The argument is that search works at the sharp end of the purchase funnel, so targets those most likely to convert. The problem with taking a pure search approach is that consumers may already have formed brand preferences by then, making it hard to for you to change their mind so far down the track. It’s also super competitive down at that end of the funnel – who hasn’t already invested in search engine optimisation and PPC?


Online advertising, however, has more impact at the wide end of the funnel – in fact, it pulls people into the funnel in the first place, which in turn, makes your search campaign more effective as you’ve built awareness and hopefully preference before they see your search ad.


New ad formats like on also make online advertising more attractive

New ad formats like on also make online advertising more attractive

‘Sounds logical but where’s the evidence’ I hear you cry. Well Eyeblaster conducted some research in the US and found that across all business sectors for those businesses running cross channel search and display ads, 23% of the conversions came from search only and 5% came from search and display.  5% may not sound much but effectively online advertising is making search campaigns 20-25% more effective, and that’s on top of the conversions the campaigns are delivering themselves.


And of course online advertising is doing things other than deliver conversions and make your search campaign work harder. It’s building awareness and shaping preferences, if done in the right way.


OK – that’s the measurement issue dealt with so let’s move onto targeting.  Put simply, the options available are becoming more and more specific and hence more and more attractive, especially if you’re a smaller or medium sized business without huge sums to throw around.


These days publishers and ad networks (organisations that sell advertising on a range of sites, often in addition to the publishers themselves) offer a range of targeting options from geographic, to contextual (i.e. content on the page relevant to your offering), to demographic to behavioural (i.e. interested based, from data collected anonymously on the individual’s browsing habits). And in some instances, you combine 2, more or all of the above.


Imagine as a tourism attraction being able to target your marketing geographically (within 30 miles of your attraction), demographically (families) and contextually (things to do locally) – you’re going to be in front of a highly targeted audience.

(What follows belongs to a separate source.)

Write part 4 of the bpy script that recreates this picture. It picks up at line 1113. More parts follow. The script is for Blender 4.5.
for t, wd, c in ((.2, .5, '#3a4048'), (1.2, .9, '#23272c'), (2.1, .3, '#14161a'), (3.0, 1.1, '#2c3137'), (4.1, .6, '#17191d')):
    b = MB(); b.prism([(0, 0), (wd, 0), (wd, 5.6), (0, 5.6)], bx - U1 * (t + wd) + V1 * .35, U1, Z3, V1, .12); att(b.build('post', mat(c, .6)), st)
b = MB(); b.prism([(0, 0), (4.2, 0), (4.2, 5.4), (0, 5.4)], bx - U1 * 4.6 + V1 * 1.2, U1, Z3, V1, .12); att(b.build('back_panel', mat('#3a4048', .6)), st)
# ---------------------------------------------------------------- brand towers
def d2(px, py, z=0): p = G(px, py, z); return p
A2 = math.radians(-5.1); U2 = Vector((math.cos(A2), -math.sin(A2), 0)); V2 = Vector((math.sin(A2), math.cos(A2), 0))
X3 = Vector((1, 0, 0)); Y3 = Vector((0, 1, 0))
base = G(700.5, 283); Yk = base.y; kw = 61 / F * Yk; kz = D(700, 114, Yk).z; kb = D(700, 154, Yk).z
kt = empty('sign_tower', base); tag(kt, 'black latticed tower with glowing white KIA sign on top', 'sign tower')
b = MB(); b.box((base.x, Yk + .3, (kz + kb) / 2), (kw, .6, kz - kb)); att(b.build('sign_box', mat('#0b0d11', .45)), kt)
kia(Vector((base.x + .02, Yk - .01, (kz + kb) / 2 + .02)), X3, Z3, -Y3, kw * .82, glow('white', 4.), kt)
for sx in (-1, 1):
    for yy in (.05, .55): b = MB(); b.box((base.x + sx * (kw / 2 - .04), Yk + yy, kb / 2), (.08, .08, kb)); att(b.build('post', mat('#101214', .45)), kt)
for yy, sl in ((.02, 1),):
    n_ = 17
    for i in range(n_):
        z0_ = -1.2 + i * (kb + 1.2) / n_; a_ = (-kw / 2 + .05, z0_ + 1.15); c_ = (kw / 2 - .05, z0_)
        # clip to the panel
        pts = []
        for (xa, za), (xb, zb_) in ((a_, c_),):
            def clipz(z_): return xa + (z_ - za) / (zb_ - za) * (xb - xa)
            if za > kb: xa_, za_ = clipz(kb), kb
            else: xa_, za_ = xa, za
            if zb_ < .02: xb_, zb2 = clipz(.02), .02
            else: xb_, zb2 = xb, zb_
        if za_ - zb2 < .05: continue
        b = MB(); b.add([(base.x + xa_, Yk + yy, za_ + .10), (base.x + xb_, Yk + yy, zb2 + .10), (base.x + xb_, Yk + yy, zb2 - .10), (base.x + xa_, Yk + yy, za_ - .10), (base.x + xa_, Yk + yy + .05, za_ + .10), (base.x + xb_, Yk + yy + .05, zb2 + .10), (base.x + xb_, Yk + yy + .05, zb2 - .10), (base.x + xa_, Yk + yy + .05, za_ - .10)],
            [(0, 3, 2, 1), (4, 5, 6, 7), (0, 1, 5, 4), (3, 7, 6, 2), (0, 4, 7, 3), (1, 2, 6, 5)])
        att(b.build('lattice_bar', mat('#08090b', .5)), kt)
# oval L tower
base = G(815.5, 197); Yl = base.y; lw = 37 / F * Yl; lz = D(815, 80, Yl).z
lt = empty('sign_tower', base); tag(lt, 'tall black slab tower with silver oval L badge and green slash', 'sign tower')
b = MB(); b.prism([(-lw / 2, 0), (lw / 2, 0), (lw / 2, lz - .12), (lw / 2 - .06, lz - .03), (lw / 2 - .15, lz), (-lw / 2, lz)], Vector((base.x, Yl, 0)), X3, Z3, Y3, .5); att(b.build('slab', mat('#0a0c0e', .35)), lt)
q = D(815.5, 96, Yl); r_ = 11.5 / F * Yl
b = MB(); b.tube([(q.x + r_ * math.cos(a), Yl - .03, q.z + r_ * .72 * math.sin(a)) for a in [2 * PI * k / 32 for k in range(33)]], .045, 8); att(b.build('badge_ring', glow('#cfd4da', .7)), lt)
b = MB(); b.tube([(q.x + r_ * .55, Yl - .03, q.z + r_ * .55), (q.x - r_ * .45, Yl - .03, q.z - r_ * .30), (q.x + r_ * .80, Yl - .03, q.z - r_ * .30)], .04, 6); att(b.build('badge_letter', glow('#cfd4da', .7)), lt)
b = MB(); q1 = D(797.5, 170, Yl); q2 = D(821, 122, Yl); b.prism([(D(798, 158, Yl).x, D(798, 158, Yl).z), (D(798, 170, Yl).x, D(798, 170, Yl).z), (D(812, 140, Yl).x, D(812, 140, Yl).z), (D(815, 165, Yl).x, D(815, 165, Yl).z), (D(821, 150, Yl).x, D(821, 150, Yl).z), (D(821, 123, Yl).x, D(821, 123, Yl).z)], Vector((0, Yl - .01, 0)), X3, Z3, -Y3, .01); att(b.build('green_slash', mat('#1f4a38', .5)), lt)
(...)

However, it’s with behavioural targeting that things get really interesting.  Take the service offered by Struq.  It uses information collected from web browsing behaviour, combined with 3rd party data, to deliver what it calls ‘totally personalised’ ads.  Try the online demo and you can see what I mean – not only can the system ensure your ad is delivered to the right audience but it personalises the ad aswell.


Behavioural targeting has had a bit of a bad press – if you’re curious just google ‘Phorm’ (in fact, I’ve done it for you) and you’ll see what I mean – but it’s nothing new. How on earth do you think that Amazon works out which books to recommend (although as my wife and I both use the same PC it offers up a strange mix of historical non-fiction, marketing text books and chick-lit)?  Once people understand the anonymity of the data, how to opt out and realise that it makes the web more relevant for them, objections are likely to fade away.


So my advice – free up some budget for online advertising, explore the options and see what it delivers. And by that I don’t mean click thrus or acquisitions alone – look at how it influences the effectiveness of your search campaign and whether it drives an increase in your branded search traffic. My guess is that you won’t regret it.